Question

In the sequence 2,5, 8…. Up to 50 terms and 3,5, 7…. Up to 60 terms, find the number of identical terms.

Answer 1

Hint: Since series of identical terms of two AP are always AP in therefore for finding the number of term we will use ${l_B} = A + \left( {n - 1} \right)d$ in which 1st common term is 5 and common difference is LCM of the common difference is of two given series have to find last terms of the AP series first we have to calculate the last term of series 2,5, 8…. A=2, d=3 and n=50 and in series 3,5, 7…. A=3, d=2 and n=60. Then after comparing the last terms, the last term of the required AP is always less than the smallest last term in the given series.

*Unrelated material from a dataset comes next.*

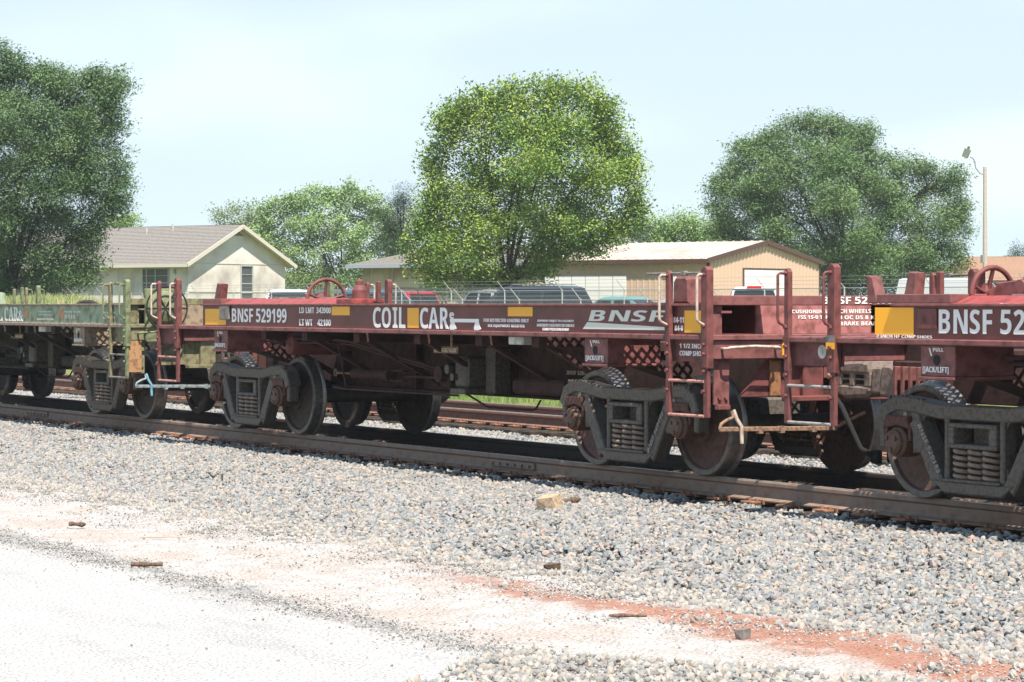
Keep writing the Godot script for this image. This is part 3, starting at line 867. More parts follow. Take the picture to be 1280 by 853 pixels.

Complete step-by-step answer:
In series 2,5, 8…. A=2, d=3 and n=50 therefore last term will be
${l_A} = A + \left( {n - 1} \right)d$
$\Rightarrow$ ${l_A} = 2 + \left( {50 - 1} \right)3 = 149$
In series 3, 5, 7 …. A=3, d=2 and n=60 therefore last term will be
${l_B} = A + \left( {n - 1} \right)d$
$\Rightarrow$ ${l_B} = 3 + \left( {60 - 1} \right)2 = 121$
Identical terms must be in AP where 5 is the 1st common term and common difference is LCM of the common difference 2, 5, 8 …. and common difference of 3,5, 7….
LCM of 3 and 2 =$3 \times 2 = 6$
Now, last term of the AP of identical term will be less than 121
$A + \left( {n - 1} \right)d \leqslant 121$
Substituting A=5 and d=6
$\Rightarrow$ $5 + \left( {n - 1} \right)6 \leqslant 121$
$\Rightarrow$ $\left( {n - 1} \right) \leqslant \dfrac{{121 - 5}}{6}$
$\Rightarrow$ $\left( {n - 1} \right) \leqslant 19.3333$
n is integer therefore n-1 cannot be a fraction it will be a integer
$\therefore n - 1 = 19$
So, $n = 20$
No. of identical terms is 20.

Note: Point to remember series of identical terms of two AP are always AP. And the common difference is LCM of the common difference is of given series. n is always integers it will not be a fraction therefore we select the nearest smallest integer.